Receiver-Based Flow Control for Networks in Overload

TL;DR

This paper introduces a receiver-based flow control method with threshold-based packet dropping that maximizes utility in overloaded networks without source flow control, using virtual queues and back-pressure routing.

Contribution

It presents a novel receiver-based flow control scheme with utility functions for flow groups, achieving near-optimal performance without relying on arrival statistics.

Findings

Distributed threshold-based packet dropping maximizes throughput.

The scheme achieves near-optimal utility in overload conditions.
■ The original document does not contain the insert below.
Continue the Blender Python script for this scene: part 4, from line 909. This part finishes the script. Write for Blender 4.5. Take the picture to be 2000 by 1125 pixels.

Performance is validated through simulations.

Abstract

We consider utility maximization in networks where the sources do not employ flow control and may consequently overload the network. In the absence of flow control at the sources, some packets will inevitably have to be dropped when the network is in overload. To that end, we first develop a distributed, threshold-based packet dropping policy that maximizes the weighted sum throughput. Next, we consider utility maximization and develop a receiver-based flow control scheme that, when combined with threshold-based packet dropping, achieves the optimal utility. The flow control scheme creates virtual queues at the receivers as a push-back mechanism to optimize the amount of data delivered to the destinations via back-pressure routing. A novel feature of our scheme is that a utility function can be assigned to a collection of flows, generalizing the traditional approach of optimizing per-flow utilities. Our control policies use finite-buffer queues and are independent of arrival statistics. Their near-optimal performance is proved and further supported by simulation results.